Gerard Stamp turns architecture into art. He converts stone and brick, light and shadow, the tilt of a roof and the line of a wall into a living, exhilarating picture. His eye for the power of style is unerring, whether the fluting on a pillar or the tracery in a window. He gives depth and character to the simplest buttress or the blandest patch of limestone.

Above all, his pictures evoke the mystery of English churches.Under his brush, buildings that have often become functional and banal are restored to their gothic glory. He fills space with atmosphere by a shaft of light or a splash of colour.  Stamp is clearly inspired by the gallery of church architecture. He shows that the only true museum - and every church is in part a museum - is one filled by local people who have used and improved it day by day, one that embodies their memories and their achievements.

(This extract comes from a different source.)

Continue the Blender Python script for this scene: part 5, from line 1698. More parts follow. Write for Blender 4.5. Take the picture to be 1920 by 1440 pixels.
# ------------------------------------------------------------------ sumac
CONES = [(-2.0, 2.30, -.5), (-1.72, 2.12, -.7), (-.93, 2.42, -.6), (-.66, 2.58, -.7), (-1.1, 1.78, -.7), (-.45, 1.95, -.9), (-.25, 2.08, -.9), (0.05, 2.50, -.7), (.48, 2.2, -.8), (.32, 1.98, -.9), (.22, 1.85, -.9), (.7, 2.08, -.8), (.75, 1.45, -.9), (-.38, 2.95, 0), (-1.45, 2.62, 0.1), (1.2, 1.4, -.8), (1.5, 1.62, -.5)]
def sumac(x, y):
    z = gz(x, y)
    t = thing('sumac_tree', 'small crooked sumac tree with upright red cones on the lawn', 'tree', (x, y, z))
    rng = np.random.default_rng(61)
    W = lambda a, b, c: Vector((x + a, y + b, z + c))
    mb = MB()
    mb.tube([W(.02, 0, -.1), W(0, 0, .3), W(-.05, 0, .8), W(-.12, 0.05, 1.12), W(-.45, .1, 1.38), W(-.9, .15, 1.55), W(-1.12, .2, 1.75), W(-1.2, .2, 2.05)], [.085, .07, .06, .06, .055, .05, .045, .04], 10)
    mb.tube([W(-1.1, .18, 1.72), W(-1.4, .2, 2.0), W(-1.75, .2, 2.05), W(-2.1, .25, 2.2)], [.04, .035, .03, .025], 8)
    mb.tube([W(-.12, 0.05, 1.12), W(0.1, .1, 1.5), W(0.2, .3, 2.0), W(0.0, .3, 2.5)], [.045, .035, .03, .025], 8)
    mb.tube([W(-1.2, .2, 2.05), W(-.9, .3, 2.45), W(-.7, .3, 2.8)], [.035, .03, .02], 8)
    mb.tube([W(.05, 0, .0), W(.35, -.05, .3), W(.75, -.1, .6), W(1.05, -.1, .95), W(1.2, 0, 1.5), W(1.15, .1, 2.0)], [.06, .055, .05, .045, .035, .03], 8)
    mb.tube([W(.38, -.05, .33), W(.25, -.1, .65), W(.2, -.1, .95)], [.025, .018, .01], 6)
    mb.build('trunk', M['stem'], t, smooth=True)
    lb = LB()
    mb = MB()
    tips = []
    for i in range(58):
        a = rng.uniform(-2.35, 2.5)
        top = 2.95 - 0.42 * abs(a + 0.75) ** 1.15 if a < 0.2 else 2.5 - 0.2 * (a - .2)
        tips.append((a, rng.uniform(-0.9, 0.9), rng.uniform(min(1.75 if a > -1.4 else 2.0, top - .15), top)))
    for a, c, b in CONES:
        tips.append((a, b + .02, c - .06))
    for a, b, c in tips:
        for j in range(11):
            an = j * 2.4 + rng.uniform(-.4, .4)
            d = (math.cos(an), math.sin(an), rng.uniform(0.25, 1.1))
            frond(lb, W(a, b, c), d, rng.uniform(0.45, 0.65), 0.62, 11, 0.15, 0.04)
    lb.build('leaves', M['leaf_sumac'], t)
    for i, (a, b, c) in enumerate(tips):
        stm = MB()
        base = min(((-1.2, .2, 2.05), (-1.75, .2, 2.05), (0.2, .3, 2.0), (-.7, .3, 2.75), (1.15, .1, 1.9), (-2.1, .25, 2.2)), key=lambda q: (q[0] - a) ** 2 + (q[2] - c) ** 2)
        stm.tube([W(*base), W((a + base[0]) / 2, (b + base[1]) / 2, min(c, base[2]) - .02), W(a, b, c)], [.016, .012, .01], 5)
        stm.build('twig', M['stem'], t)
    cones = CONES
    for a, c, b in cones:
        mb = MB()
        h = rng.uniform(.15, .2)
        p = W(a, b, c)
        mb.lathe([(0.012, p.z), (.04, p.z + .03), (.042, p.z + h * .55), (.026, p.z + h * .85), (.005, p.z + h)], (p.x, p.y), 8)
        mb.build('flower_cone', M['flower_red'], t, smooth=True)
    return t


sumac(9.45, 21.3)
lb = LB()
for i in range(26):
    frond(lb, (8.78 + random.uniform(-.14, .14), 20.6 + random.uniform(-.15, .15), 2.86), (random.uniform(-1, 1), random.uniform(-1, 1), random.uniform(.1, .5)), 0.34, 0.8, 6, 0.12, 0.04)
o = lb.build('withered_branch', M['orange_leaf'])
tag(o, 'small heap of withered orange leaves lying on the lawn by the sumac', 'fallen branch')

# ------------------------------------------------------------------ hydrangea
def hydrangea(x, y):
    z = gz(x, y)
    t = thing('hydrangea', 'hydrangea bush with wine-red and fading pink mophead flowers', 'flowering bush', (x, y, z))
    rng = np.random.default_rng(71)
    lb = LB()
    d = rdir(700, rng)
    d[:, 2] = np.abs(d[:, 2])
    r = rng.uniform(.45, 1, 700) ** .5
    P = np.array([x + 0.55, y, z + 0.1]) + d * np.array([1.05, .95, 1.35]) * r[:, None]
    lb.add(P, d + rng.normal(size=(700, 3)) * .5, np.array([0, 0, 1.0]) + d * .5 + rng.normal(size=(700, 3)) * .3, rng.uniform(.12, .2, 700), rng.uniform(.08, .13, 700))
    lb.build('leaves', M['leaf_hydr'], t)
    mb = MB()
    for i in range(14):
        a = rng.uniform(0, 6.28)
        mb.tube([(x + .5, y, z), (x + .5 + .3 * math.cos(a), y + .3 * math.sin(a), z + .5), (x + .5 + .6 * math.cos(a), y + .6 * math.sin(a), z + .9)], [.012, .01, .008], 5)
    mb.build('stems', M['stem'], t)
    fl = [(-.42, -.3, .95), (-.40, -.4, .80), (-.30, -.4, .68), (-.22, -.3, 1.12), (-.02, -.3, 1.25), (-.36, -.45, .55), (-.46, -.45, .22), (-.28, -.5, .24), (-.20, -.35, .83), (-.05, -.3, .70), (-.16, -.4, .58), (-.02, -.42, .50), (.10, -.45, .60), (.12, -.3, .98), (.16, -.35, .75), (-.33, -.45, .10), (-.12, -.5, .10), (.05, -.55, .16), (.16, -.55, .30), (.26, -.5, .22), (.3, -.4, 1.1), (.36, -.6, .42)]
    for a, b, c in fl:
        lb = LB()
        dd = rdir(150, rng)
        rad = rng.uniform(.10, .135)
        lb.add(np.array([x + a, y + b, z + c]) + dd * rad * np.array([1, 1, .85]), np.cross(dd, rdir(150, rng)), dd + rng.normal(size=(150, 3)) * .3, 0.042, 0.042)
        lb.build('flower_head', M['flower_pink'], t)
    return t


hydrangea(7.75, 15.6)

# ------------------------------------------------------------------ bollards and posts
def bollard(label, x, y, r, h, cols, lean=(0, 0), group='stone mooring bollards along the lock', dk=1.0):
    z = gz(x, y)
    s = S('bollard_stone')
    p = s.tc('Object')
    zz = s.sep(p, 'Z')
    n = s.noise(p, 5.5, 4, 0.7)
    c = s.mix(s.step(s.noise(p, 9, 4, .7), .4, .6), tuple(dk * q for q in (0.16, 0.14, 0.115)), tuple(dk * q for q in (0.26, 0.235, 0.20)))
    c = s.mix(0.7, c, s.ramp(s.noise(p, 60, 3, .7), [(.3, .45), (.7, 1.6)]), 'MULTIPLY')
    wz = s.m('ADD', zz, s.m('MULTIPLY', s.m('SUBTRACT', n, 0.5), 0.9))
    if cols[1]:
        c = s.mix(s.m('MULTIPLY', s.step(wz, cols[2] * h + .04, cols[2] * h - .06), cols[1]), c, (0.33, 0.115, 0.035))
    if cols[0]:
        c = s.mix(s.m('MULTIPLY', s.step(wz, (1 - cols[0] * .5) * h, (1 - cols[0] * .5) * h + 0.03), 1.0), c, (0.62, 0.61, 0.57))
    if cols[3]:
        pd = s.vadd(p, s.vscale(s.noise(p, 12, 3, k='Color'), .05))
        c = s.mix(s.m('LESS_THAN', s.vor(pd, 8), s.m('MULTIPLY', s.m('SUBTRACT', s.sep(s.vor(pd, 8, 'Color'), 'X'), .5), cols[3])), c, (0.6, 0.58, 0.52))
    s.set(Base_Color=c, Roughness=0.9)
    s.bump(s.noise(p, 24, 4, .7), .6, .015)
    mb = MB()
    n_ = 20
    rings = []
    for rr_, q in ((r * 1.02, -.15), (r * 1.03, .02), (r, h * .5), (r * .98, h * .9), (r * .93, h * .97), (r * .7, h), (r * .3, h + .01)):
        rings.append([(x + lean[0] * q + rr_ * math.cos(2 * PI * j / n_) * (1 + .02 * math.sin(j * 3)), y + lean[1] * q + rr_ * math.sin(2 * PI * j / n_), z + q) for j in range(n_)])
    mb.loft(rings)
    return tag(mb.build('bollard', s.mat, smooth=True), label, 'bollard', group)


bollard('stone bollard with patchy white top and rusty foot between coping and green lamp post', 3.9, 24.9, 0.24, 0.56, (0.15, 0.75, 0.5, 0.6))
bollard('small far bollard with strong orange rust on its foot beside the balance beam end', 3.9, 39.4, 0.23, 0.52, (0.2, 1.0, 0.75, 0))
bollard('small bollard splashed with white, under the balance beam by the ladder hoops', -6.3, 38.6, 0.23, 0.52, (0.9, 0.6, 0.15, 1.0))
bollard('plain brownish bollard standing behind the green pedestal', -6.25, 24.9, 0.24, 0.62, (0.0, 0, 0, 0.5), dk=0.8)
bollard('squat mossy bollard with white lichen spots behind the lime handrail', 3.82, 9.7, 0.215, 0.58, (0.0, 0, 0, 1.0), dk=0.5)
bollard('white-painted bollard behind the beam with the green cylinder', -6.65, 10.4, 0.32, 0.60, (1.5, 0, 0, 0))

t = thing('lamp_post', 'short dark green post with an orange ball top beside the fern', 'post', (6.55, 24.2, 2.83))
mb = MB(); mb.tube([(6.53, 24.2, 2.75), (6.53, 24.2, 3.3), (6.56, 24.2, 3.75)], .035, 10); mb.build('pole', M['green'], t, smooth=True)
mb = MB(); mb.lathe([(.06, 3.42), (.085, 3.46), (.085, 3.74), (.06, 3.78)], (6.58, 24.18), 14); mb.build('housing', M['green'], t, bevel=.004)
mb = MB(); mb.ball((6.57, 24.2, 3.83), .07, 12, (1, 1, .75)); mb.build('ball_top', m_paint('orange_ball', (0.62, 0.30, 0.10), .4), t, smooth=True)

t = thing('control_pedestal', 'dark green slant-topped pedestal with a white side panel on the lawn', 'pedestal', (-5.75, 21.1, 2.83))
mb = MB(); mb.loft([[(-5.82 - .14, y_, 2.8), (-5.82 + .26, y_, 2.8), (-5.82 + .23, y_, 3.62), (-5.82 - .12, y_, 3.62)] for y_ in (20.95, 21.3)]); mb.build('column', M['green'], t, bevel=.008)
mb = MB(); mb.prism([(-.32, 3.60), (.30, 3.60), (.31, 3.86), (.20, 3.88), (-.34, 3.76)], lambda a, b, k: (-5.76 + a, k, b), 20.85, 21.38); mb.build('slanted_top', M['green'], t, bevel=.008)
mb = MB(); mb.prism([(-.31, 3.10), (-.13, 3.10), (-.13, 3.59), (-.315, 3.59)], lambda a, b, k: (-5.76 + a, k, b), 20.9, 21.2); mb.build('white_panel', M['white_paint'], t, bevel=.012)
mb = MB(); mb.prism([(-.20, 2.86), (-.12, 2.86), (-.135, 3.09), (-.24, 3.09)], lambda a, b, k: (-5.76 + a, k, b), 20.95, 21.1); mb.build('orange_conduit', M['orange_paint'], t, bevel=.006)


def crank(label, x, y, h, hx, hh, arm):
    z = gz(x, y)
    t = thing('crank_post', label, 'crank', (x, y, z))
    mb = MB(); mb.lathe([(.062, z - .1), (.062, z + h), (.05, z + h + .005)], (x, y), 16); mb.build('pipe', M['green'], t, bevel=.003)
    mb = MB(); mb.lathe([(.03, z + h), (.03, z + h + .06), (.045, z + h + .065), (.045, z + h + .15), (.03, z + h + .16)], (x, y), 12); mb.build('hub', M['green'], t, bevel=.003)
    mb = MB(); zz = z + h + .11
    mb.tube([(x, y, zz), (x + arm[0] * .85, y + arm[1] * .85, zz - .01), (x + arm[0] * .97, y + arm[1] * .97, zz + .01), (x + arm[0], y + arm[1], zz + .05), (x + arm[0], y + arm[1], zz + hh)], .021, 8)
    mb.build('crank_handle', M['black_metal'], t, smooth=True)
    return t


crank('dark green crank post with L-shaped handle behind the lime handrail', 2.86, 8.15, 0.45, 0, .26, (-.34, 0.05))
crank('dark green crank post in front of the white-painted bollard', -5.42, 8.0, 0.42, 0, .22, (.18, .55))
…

In his depiction of churches great and small he celebrates the most genuine English art, that of the church, and does so in terms that genuine English artists would applaud. 

 

SIMON JENKINS

Journalist and author, his books include England's Thousand Best Churches and England's Cathedrals 

 

 

Delicate watercolours of empty stone spaces capture the unearthly atmosphere of Ely's great fenland cathedral

 

RACHEL CAMPBELL-JOHNSTON 

Critic’s Choice, The Times Saturday Review

 

 

...there is a sense of timelessness about his paintings and you feel drawn into them, as if you could walk through the frame straight into the church or cathedral.  The peace and tranquillity is overwhelming and I could sit and look at them for hours.  I envy anyone coming across these paintings for the first time. They take your breath away.

 

DAME JUDI DENCH

 

 

...what is immediately striking in his evocative paintings is an extraordinary ability to capture the elusive quality of light, and to convey, almost tangibly, the texture and strength of aged stone.

 

LOYD GROSSMAN OBE FSA

 

 

The more delicate the marks this artist makes, the more he suggests monumentality and infinity.  What he loves most is the atmosphere evoked by the beautiful illusion of timelessness.   

 

IAN COLLINS

Writer and curator, his books include A Broad Canvas: art in East Anglia since 1880

 

 

Gerard has, while toiling alone in Norfolk, blossomed, come of age as an artist of skill, power and originality. 

 

DAN CRUICKSHANK

Art historian and television presenter

 

 

Astonishing… his watercolour church architecture is a kind of miracle in itself.